Что же ели на этих банкетах? По правде говоря, известно об этом немного. Я не нашел в прессе ни одного отчета, где перечислялись бы блюда, поданные участникам, что, как мы видели, будоражило фантазию тогдашних полемистов[143]. Но вполне возможно, что еда была вкусной и обильной. С одной стороны, мы уже сказали, что в провинции рестораны, где проходили банкеты, или те, где заказывали еду, если пиршество переносилось в другое место, считались лучшими в данном краю. В Париже дело обстояло немного иначе, но в любом случае никто не стал бы оскорблять чествуемого депутата, подавая ему второсортные кушания. Мы знаем об этом хотя бы потому, что, хотя префекты, супрефекты, комиссары полиции или жандармские офицеры очень часто пытались убедить министра в том, что депутат или гости остались недовольны банкетом, дурная еда никогда не упоминается в качестве причины этого недовольства. Более того, если верить наблюдателям скорее недоброжелательным, чем проницательным, единственной причиной, побуждавшей ряд гостей принимать участие в этих жалких мероприятиях, было желание насладиться вкусной едой. Кроме того, если позже, при Июльской монархии, в рассказе о таких совместных трапезах нередко поминалась черная похлебка спартанцев, в эпоху Реставрации политические противники никогда не употребляли этот образ. Ультрароялистские журналисты этой эпохи никогда не выражали сочувствия желудкам гостей, напротив: посмеявшись над претензиями либералов на простоту убранства, они делали вид, что оплакивают наивность, чтобы не сказать полную глупость добрых провинциальных буржуа-либералов, которые не жалеют денег на роскошные трапезы для адвокатов и журналистов – злобных, но не страдающих отсутствием аппетита.

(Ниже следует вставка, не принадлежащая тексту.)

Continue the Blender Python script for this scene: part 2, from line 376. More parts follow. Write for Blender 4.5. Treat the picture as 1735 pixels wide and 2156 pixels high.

Важно было опорочить либералов, особенно незнатного происхождения, представив их паразитами в античном смысле этого слова, дармоедами, приживалами. «Кто сказал, что либералы не должны обедать, и обедать хорошо, пусть и за счет глупцов тех же взглядов?» – восклицает «Консерватор Реставрации», а затем пишет о «предвыборных обедах», которые не могут обойтись без перигорских трюфелей[144].